_Request_.
Every record should be written out exactly, please.

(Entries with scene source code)
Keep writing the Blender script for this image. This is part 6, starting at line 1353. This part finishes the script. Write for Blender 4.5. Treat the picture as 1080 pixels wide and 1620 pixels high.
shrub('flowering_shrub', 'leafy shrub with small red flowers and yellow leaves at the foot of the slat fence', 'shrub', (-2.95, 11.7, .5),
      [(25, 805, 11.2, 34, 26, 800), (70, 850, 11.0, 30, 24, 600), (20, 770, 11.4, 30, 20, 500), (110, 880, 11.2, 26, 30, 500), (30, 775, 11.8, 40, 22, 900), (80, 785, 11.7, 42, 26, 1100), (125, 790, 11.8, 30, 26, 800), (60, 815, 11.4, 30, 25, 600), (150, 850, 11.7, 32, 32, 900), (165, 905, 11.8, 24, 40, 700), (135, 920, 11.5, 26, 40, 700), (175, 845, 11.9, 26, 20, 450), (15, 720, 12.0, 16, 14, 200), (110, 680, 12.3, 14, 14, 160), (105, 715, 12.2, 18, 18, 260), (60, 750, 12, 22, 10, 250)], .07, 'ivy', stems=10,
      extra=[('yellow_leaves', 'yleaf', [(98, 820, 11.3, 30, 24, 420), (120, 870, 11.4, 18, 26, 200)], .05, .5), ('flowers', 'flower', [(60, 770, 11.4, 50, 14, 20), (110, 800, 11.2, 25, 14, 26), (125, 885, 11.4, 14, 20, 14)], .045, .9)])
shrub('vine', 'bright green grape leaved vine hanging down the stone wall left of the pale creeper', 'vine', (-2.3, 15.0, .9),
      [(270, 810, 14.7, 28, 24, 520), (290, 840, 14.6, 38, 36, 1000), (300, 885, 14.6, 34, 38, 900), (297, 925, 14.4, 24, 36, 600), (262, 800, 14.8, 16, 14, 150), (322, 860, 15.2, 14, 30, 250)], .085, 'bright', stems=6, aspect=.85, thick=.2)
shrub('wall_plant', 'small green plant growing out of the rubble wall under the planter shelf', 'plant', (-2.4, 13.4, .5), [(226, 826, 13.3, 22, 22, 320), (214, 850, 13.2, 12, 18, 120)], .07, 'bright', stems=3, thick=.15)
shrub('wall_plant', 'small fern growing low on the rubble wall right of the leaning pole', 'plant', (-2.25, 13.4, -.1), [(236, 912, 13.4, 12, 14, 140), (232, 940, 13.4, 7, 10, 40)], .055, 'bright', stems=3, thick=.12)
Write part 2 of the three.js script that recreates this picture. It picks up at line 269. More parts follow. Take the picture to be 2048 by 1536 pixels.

_Result for this task_.
Keep writing the Blender script for this image. This is part 6, starting at line 1353. This part finishes the script. Write for Blender 4.5. Treat the picture as 1080 pixels wide and 1620 pixels high.
shrub('flowering_shrub', 'leafy shrub with small red flowers and yellow leaves at the foot of the slat fence', 'shrub', (-2.95, 11.7, .5),
      [(25, 805, 11.2, 34, 26, 800), (70, 850, 11.0, 30, 24, 600), (20, 770, 11.4, 30, 20, 500), (110, 880, 11.2, 26, 30, 500), (30, 775, 11.8, 40, 22, 900), (80, 785, 11.7, 42, 26, 1100), (125, 790, 11.8, 30, 26, 800), (60, 815, 11.4, 30, 25, 600), (150, 850, 11.7, 32, 32, 900), (165, 905, 11.8, 24, 40, 700), (135, 920, 11.5, 26, 40, 700), (175, 845, 11.9, 26, 20, 450), (15, 720, 12.0, 16, 14, 200), (110, 680, 12.3, 14, 14, 160), (105, 715, 12.2, 18, 18, 260), (60, 750, 12, 22, 10, 250)], .07, 'ivy', stems=10,
      extra=[('yellow_leaves', 'yleaf', [(98, 820, 11.3, 30, 24, 420), (120, 870, 11.4, 18, 26, 200)], .05, .5), ('flowers', 'flower', [(60, 770, 11.4, 50, 14, 20), (110, 800, 11.2, 25, 14, 26), (125, 885, 11.4, 14, 20, 14)], .045, .9)])
shrub('vine', 'bright green grape leaved vine hanging down the stone wall left of the pale creeper', 'vine', (-2.3, 15.0, .9),
      [(270, 810, 14.7, 28, 24, 520), (290, 840, 14.6, 38, 36, 1000), (300, 885, 14.6, 34, 38, 900), (297, 925, 14.4, 24, 36, 600), (262, 800, 14.8, 16, 14, 150), (322, 860, 15.2, 14, 30, 250)], .085, 'bright', stems=6, aspect=.85, thick=.2)
shrub('wall_plant', 'small green plant growing out of the rubble wall under the planter shelf', 'plant', (-2.4, 13.4, .5), [(226, 826, 13.3, 22, 22, 320), (214, 850, 13.2, 12, 18, 120)], .07, 'bright', stems=3, thick=.15)
shrub('wall_plant', 'small fern growing low on the rubble wall right of the leaning pole', 'plant', (-2.25, 13.4, -.1), [(236, 912, 13.4, 12, 14, 140), (232, 940, 13.4, 7, 10, 40)], .055, 'bright', stems=3, thick=.12)
Write part 2 of the three.js script that recreates this picture. It picks up at line 269. More parts follow. Take the picture to be 2048 by 1536 pixels.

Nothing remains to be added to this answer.